To give you the flavor of the other things VC can do for you, Table 12-1 provides a summary of VC commands. Each one will be explained in detail, but you can probably guess some of their actions from the command names.

Table 12-1. VC commands

These commands are ordered in the table roughly by decreasing frequency of use. This is also the order in which we'll describe them in the following sections. All VC commands have the common prefix C-x v. Your fingers will learn this prefix quickly, and all you usually have to remember is the single command suffix. Two minor commands, vc-rename-file and vc-clear-context, are not bound to keys. They are explained later on.

VC grabs a bit of the mode line for each buffer visiting a registered file and tries to use it to keep you informed of the version control state of that file. You'll notice that when a buffer is visiting a version-controlled file, the mode tags part of the mode line (shown in parentheses) shows the name of your version control system and a revision number for the file.

When those two parts are separated by a dash, the file is not yet checked out; when they're separated by a colon, the file has been checked out, and the revision number is the one the file had when you checked it out. Note that since most people use concurrent version control systems these days, in which you don't check files out or obtain locks, you can think of the dash as meaning unmodified, while the colon means there have been changes that are not yet committed to the repository.

If you don't see these indicators, the file isn't registered yet. These three states are illustrated in Figure 12-3.

Figure 12-3. Mode lines showing a file that is not under version control, one that is unchanged with respect to the repository, and one that has had changes saved but not yet committed.

We said earlier that VC uses any of a number of version control systems (more may be added in the future). It chooses which to use for any given file by looking for a corresponding master file—that is, a file containing a change history.

If you're using RCS, each of your project directories usually has a subdirectory in which RCS masters live. If you're using SCCS, there are SCCS subdirectories. CVS is a little trickier; your project directory has a CVS subdirectory with control information in it, but CVS masters are typically kept in one central repository directory, the location of which is typically given by the CVSROOT environment variable, and will likely be on another machine completely, using the pserver network protocol. Subversion, too, uses a separate server machine to store the revision repository; it generally uses WebDAV over HTTP for its transactions. Your local Subversion master files are kept in a subdirectory named .svn.

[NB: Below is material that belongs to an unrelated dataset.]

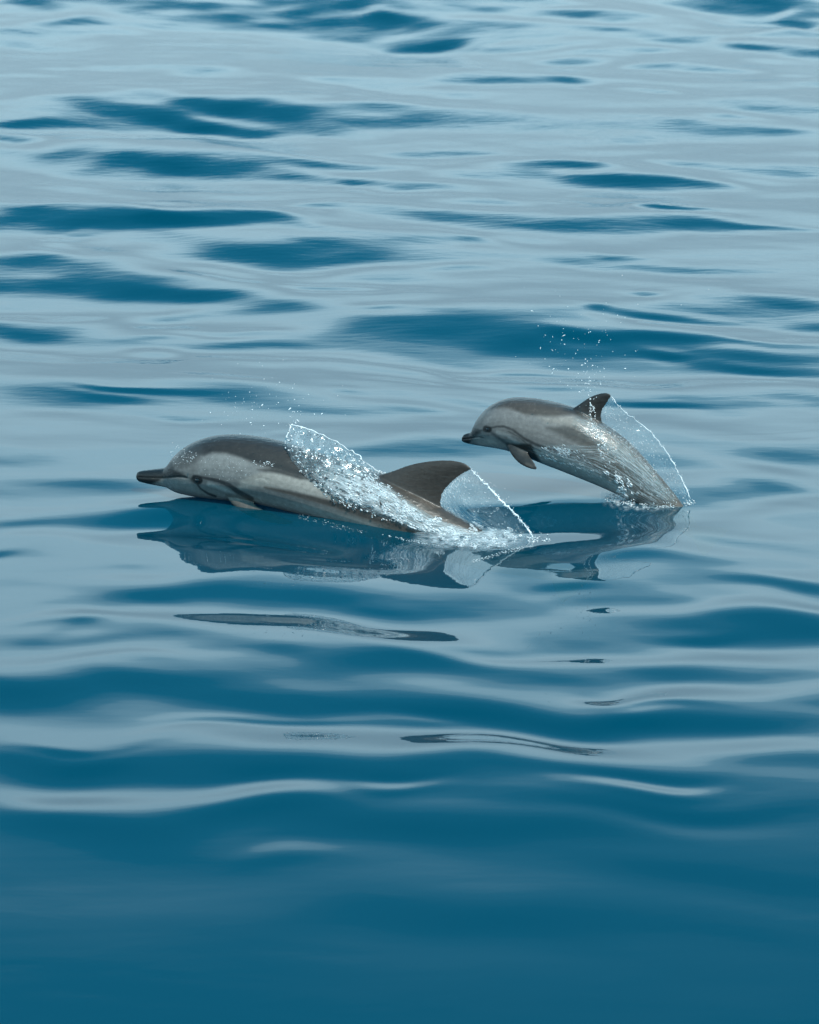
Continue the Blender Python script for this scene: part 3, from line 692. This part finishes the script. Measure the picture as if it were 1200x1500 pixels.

If VC can't find a master in any of these special directories, it looks for a master in the same directory as your work file (so you don't have to create SCCS or RCS directories if you don't mind your work directories being cluttered with masters). VC checks each of these possibilities (so you can actually use more than one system in the same directory, although we don't recommend it).

If VC can't find a master anywhere, it looks for an RCS, SCCS, CVS, or .svn directory. The order in which these are attempted is controlled by the variable vc-handled-backends, described in "Customizing VC" later in this chapter. The first one it finds tells it which version control system to register new files with. If it can't find any of these directories, and you tell it to register a file, it assumes you want to use RCS and creates the master right alongside your work file.

To find out which of SCCS, RCS, CVS, or Subversion is available on your system, simply execute the commands comb, rcs, cvs, and svn respectively, with no arguments. If you see an error or usage message, the corresponding system is ready to use; if you see command not found, it's not.